11/12/1919 : Exilda

Exlida (Photo. Joseph Le Huenen)

Dans les premiers jours du mois de décembre 1919, deux capitaines de voiliers se rencontrèrent chez le même agent à Saint-Pierre. L’un était français Louis Le Hégarat né à Kerfot, petit bourg breton des Côtes du Nord près de Paimpol. L’autre était anglais, C. Williams né à Baie d’Argent, petit hameau situé dans la Baie de Fortune à Terre-Neuve. Le français commandait un magnifique trois-mâts goélette La Paimpolaise, bateau très solide et ayant la réputation d’être un bon marcheur. L’anglais était capitaine d’un superbe trois-mâts latin Exilda immatriculé à St.Jean de Terre-Neuve, qui avait également la réputation d’un véritable coursier des mers. Les deux bateaux allaient vers la même destination, un port de France avec un chargement de morue.

Quand ils eurent terminé de traiter leurs affaires chez l’agent, les deux capitaines sortirent accompagnés d’un ami, familier de la langue anglaise. Ils firent ensuite ce que tout marin digne du nom faisait à l’époque; ils allèrent « boire un coup » dans un café voisin. Après quelques libations d’un vin généreux, les langues se délièrent au point que les deux capitaines décidèrent de faire le pari pour une somme relativement importante pour l’époque, à qui arriverait le premier au port de destination. Dans ce pari, il existait une clause, les deux bateaux devaient partir le même jour. Ils se séparèrent bons amis, en se donnant rendez-vous dans le port français.

Le 10 décembre dans l’après-midi le temps était très beau avec absence totale de vent. Pour gagner du temps et dans le but de partir dés l’aube du lendemain, le capitaine anglais demanda au remorqueur « Saint-Pierre » de le mener en rade. Arrivé sur les lieux, il mouilla son ancre et il prit des dispositions pour partir dés l’aube du lendemain.

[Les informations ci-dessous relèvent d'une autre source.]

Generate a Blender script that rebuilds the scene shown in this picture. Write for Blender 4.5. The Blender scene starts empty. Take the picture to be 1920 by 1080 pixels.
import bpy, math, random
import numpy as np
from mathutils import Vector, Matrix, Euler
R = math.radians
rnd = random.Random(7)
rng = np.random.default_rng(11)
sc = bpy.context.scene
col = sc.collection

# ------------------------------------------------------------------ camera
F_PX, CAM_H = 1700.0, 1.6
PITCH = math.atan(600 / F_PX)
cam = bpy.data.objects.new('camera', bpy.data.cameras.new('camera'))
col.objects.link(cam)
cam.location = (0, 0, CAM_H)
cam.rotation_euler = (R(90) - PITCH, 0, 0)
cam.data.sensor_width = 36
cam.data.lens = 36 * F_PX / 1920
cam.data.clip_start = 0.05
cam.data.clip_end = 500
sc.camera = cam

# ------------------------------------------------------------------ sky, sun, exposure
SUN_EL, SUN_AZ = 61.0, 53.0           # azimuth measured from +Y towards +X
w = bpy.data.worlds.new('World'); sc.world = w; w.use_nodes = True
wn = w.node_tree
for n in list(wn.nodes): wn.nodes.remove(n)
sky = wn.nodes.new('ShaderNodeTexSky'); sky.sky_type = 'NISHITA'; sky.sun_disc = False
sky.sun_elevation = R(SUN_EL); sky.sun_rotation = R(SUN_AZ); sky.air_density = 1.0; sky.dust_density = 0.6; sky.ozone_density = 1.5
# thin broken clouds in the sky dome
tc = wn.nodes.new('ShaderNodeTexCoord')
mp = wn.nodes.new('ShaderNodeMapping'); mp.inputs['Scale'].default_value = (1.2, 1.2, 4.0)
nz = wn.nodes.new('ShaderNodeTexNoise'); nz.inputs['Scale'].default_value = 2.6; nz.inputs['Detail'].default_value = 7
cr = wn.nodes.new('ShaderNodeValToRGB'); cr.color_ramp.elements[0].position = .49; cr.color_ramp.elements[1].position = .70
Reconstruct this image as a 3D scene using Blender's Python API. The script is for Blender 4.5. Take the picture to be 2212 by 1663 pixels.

Dans la nuit le vent commença à souffler du nord puis augmenta d’intensité. Quand l’aube parut, la tempête était déchaînée, la rade était blanche d’écume. Dés qu’il s’aperçut que le vent augmentait le capitaine Williams mouilla sa deuxième ancre, errce égalisant sur les deux chaînes une « touée » (argot maritime) convenable.

Vers midi, l’Exilda commença à chasser sur ses deux ancres. Le mouvement s’amplifia et vers trois heures de l’après-midi, le capitaine était convaincu que ce serait l’échouage dans quelques heures. A moins d’une encablure (190 mètres) il existait un plateau rocheux, le Flétan, avec une tête au jusant (marée basse) de 1,50 m. A 16 H 30 le bateau talonna sur le haut-fond et des morceaux de quille vinrent à la surface. Le capitaine fit mettre deux doris à la mer, les hommes y montèrent juste avant la nuit, et se laissèrent pousser par le vent vers l’Ile aux Chiens, où ils abordèrent sans difficultés, aidés à l’arrivée par les pêcheurs de l’Ile, qui de terre avaient suivi toutes les péripéties de l’échouage.

La tempête souffla toute la nuit, et le lendemain la coque du navire s’était brisée sur les rochers et un des trois mâts était abattu. A l’accalmie les marins anglais regagnaient Saint-Pierre. Le lendemain 12 décembre, dans l’après-midi, La Paimpolaise toutes voiles dehors, franchissait la passe du sud-est. Avant ce départ, les deux capitaines s’étaient rencontrés. Sans un mot, car ils ne se comprenaient pas, ils se serrèrent longuement la main, leurs veux a tous deux étaient embues de larmes.